→ Stated exercise: From the entries below, list each line with "pixels".

→ The records:
▼▼▼

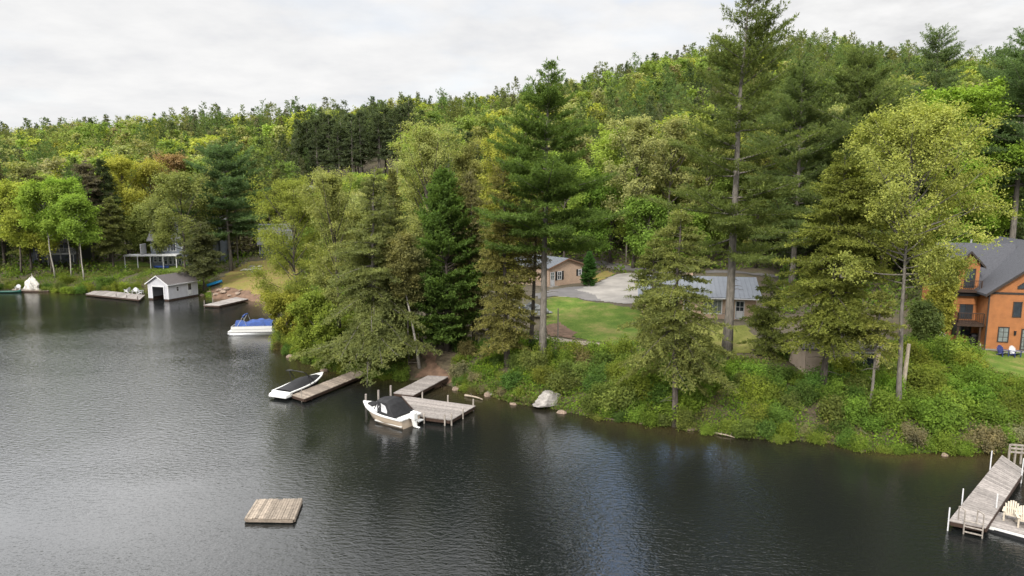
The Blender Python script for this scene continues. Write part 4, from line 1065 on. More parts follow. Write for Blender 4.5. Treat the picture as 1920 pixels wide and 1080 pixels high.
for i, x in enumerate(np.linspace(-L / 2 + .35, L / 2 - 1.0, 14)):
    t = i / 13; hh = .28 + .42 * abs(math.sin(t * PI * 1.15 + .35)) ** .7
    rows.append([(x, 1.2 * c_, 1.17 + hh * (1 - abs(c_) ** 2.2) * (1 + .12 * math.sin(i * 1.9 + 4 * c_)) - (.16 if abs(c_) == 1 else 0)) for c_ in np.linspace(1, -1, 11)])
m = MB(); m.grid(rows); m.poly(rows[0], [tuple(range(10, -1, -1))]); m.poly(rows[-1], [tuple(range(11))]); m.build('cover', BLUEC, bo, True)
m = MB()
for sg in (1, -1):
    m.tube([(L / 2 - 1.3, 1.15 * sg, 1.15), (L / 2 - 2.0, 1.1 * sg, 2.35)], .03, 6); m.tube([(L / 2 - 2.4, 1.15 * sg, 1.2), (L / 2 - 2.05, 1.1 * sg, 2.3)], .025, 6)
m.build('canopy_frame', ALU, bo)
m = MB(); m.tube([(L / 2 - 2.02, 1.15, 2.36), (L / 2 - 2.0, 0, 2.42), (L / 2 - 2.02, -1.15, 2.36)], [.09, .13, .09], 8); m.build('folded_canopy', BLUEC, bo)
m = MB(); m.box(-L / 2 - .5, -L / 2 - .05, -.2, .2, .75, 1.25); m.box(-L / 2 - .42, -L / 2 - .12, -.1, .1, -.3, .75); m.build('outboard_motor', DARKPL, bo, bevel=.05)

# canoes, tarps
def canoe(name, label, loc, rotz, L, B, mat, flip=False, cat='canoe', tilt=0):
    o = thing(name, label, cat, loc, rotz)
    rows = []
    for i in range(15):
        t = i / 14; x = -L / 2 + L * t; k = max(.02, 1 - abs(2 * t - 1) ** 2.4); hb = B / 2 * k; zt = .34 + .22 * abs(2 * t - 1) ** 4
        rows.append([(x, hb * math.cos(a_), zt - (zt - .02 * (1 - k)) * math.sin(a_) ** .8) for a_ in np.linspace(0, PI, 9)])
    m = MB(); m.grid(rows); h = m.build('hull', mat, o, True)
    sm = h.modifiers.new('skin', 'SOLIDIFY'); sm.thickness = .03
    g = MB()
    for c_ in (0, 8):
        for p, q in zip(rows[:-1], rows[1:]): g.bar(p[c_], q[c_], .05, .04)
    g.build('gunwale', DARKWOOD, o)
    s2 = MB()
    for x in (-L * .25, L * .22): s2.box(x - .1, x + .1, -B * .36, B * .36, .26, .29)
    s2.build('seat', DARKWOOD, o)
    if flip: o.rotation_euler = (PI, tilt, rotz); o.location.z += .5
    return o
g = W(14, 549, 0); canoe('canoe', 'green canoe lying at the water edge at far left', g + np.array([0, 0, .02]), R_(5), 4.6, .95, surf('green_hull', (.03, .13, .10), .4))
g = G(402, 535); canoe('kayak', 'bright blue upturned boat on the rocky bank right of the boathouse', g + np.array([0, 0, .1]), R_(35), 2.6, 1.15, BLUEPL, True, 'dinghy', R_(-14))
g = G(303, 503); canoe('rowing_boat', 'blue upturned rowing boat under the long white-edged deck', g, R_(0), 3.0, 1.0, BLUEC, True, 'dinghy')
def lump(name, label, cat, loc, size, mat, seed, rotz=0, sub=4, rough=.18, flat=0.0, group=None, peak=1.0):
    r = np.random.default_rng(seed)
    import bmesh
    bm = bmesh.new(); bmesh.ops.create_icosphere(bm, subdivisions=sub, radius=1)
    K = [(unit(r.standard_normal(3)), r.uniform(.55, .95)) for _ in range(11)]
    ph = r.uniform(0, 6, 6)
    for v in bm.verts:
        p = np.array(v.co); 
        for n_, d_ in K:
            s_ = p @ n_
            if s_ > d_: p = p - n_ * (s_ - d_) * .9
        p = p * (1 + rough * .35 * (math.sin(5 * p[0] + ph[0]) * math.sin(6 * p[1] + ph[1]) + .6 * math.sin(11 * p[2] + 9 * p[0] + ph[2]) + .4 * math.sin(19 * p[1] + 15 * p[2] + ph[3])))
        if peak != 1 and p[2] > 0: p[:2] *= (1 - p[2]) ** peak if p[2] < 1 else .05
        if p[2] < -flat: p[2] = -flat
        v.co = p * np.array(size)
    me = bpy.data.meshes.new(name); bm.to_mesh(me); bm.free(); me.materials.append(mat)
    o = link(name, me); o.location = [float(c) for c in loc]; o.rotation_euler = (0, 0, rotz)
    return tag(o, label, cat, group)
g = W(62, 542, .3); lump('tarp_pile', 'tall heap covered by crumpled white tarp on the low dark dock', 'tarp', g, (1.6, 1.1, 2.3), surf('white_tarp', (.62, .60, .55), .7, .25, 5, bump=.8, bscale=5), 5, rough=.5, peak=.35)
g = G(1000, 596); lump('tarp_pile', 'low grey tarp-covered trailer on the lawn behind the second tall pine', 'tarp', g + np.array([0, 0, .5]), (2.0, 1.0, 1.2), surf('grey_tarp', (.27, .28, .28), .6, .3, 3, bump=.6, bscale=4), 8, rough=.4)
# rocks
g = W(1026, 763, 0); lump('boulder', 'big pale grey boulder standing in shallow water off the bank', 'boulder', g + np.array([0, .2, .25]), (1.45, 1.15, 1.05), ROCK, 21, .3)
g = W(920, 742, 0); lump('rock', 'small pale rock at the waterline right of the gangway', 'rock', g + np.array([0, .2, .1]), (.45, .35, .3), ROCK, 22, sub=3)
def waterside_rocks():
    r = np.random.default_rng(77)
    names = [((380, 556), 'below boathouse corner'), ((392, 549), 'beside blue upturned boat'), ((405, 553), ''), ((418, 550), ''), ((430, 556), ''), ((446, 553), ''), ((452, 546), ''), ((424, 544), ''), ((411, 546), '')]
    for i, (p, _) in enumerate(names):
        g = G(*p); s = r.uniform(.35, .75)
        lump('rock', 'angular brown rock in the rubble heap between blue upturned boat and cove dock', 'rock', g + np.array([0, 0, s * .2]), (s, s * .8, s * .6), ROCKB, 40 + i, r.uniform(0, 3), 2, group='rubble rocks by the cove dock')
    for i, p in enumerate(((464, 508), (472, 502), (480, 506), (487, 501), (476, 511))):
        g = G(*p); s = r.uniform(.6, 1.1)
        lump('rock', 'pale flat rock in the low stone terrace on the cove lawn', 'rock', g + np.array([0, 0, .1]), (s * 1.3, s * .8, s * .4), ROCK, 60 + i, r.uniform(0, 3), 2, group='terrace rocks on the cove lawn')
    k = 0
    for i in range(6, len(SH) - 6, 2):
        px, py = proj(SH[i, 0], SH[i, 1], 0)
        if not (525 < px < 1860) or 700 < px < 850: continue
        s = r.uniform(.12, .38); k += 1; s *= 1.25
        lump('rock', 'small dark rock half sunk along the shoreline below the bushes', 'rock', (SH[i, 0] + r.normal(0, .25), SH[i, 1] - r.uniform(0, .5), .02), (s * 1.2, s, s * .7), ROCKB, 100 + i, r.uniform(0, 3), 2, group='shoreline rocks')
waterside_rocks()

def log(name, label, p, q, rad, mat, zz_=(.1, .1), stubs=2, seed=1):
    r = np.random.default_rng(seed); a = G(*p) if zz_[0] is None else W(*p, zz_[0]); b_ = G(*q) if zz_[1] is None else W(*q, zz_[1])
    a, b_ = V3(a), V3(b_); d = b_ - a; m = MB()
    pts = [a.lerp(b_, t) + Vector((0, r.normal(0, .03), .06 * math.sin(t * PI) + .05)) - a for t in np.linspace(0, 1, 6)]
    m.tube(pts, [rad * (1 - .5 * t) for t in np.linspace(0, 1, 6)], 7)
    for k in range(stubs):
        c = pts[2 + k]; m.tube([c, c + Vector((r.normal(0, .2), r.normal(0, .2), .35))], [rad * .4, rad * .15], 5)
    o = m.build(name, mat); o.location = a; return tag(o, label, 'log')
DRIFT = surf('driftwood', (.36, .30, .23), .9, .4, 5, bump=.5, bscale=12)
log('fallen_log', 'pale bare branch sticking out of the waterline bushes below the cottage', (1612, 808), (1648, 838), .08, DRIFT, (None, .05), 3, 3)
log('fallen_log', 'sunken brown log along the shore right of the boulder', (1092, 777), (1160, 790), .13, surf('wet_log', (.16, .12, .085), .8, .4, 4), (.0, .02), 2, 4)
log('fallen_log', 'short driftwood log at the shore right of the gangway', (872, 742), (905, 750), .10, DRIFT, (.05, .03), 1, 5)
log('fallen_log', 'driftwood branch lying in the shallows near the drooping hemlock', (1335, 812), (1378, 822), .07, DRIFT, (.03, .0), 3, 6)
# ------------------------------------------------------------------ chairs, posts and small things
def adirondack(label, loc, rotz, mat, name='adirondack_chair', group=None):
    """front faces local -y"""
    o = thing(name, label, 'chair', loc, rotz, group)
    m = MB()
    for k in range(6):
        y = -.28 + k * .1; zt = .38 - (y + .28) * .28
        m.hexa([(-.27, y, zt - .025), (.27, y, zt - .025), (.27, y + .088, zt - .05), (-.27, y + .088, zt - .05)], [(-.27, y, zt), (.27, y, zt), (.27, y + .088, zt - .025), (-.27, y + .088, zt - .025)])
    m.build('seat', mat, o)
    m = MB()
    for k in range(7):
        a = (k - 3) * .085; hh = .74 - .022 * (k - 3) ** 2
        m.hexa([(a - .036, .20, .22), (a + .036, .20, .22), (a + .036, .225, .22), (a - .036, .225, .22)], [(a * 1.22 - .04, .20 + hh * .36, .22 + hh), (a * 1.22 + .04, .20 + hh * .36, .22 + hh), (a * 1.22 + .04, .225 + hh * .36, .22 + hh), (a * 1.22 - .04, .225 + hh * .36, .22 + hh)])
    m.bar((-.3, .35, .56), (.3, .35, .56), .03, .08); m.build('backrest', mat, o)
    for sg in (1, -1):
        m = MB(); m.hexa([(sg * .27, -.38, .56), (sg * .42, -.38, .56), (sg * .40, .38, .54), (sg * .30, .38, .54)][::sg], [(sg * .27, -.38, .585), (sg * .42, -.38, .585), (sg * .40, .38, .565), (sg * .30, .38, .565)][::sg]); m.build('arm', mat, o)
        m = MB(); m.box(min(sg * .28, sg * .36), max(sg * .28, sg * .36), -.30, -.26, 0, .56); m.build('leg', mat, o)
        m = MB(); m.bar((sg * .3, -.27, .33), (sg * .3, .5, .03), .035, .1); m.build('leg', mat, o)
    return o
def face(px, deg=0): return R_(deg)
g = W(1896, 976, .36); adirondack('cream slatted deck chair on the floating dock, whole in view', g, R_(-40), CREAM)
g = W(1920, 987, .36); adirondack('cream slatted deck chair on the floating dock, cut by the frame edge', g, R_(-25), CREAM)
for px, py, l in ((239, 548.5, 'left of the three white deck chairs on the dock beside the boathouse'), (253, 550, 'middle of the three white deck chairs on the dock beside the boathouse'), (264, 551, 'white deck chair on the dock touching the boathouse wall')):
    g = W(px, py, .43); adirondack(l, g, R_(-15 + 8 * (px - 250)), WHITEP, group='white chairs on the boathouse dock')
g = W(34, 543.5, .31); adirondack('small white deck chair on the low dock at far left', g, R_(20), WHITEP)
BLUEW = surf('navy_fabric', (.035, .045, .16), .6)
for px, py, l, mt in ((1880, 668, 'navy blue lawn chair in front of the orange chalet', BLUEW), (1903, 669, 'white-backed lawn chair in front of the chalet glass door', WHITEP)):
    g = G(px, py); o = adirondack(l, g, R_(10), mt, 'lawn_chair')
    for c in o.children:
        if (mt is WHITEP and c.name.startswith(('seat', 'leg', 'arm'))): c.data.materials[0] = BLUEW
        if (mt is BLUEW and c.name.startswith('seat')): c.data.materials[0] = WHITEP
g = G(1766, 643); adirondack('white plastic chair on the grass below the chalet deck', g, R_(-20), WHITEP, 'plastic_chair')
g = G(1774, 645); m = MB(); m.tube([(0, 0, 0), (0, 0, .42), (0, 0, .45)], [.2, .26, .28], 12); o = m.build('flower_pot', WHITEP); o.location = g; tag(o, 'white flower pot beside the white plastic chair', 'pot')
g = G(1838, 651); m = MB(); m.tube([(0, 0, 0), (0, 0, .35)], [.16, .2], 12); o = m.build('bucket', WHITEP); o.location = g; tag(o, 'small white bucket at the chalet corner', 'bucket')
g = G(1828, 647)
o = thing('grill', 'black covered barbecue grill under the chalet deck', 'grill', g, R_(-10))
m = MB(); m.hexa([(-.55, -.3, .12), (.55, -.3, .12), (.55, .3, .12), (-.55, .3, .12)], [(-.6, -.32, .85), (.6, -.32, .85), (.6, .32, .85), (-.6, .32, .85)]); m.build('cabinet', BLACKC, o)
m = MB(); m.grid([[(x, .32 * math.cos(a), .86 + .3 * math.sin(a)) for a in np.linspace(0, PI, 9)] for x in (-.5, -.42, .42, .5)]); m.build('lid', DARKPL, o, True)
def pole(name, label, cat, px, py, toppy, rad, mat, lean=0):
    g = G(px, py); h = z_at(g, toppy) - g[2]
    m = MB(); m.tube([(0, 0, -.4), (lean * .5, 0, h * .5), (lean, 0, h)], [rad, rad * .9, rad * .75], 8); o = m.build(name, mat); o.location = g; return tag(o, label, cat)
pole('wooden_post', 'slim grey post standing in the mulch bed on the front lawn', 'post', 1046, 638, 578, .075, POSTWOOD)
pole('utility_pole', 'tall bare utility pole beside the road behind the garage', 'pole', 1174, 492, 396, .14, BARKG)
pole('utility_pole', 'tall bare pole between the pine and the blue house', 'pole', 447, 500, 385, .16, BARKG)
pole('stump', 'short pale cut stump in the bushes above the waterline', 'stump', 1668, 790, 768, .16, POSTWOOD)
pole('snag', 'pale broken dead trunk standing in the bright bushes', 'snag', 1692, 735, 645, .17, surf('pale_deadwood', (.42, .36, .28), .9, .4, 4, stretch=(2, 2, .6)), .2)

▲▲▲
▼▼▼

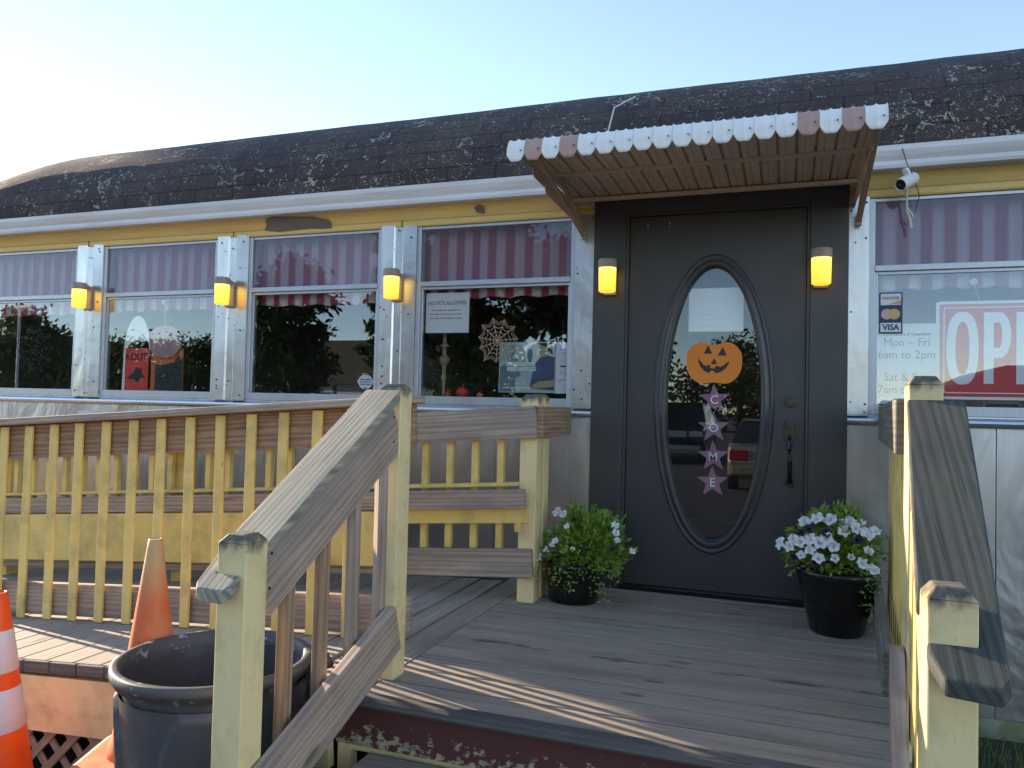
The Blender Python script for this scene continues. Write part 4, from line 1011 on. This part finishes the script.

▲▲▲
▼▼▼

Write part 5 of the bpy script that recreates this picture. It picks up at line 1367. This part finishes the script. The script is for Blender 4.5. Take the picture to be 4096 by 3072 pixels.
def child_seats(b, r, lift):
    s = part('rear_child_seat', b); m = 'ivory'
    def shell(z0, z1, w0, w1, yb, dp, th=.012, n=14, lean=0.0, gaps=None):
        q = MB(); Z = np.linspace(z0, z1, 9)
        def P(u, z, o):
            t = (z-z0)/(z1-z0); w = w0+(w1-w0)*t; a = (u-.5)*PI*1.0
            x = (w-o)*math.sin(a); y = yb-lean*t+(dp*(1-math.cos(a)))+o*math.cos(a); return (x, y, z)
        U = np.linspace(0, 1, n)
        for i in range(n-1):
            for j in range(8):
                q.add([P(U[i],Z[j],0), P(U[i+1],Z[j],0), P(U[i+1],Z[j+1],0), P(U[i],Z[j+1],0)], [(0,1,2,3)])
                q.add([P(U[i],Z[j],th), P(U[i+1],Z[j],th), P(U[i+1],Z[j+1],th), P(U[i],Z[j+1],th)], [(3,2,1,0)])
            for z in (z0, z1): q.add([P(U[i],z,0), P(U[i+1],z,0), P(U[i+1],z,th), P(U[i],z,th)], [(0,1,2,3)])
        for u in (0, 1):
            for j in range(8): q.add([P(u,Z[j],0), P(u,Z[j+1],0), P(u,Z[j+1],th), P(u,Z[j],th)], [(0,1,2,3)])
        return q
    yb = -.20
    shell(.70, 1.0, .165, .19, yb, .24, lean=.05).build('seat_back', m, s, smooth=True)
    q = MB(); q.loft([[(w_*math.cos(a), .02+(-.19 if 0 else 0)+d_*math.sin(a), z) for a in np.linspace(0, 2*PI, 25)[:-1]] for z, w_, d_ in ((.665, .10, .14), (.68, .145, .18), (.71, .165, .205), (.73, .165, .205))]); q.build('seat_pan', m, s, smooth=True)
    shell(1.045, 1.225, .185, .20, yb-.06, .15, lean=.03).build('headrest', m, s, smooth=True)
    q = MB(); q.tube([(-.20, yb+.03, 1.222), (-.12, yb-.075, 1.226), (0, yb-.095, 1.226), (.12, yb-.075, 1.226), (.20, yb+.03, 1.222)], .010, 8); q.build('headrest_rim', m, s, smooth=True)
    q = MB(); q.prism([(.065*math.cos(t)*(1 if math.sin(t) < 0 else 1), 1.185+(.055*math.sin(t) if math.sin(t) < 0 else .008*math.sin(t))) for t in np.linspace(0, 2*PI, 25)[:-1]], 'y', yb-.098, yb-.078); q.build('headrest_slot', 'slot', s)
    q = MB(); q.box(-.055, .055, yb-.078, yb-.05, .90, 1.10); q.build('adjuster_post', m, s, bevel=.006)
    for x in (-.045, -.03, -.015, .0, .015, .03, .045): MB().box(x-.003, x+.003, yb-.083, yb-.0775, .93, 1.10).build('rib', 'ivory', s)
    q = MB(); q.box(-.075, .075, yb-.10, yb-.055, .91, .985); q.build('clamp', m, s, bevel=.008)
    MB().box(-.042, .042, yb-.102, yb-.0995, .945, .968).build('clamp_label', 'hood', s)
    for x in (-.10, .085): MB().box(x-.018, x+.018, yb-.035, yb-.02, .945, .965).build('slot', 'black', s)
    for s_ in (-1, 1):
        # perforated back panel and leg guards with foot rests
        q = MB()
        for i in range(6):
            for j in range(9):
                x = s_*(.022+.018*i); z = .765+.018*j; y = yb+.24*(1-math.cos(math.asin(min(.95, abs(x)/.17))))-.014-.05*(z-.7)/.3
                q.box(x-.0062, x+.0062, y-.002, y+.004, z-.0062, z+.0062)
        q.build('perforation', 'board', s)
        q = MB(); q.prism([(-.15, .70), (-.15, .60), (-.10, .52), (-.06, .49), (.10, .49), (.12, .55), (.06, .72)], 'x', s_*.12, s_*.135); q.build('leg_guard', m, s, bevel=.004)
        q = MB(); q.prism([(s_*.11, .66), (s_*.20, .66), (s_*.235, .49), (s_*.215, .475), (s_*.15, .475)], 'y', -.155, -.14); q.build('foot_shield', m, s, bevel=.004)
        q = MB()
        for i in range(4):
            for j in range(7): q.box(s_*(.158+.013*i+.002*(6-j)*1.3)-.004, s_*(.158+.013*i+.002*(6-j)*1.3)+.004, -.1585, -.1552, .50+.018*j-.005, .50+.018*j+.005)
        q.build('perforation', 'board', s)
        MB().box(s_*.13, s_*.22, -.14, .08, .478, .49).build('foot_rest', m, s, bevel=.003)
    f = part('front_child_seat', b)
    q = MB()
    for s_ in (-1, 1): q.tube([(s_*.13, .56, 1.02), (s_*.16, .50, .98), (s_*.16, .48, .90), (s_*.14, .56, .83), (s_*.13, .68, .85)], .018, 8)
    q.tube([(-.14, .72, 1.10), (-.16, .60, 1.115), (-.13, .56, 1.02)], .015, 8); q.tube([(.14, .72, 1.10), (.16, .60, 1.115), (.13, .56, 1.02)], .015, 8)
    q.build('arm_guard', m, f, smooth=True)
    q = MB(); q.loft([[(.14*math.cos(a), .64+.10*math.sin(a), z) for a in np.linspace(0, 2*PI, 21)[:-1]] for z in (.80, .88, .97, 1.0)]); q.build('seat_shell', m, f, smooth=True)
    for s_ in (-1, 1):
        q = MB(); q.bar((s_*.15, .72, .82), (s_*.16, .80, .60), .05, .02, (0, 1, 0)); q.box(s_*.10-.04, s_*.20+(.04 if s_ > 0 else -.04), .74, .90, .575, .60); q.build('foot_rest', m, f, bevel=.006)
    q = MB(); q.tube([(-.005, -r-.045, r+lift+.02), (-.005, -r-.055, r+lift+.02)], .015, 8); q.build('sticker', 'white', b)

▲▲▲

→ Exercise answer:
The Blender Python script for this scene continues. Write part 4, from line 1065 on. More parts follow. Write for Blender 4.5. Treat the picture as 1920 pixels wide and 1080 pixels high.
Write part 5 of the bpy script that recreates this picture. It picks up at line 1367. This part finishes the script. The script is for Blender 4.5. Take the picture to be 4096 by 3072 pixels.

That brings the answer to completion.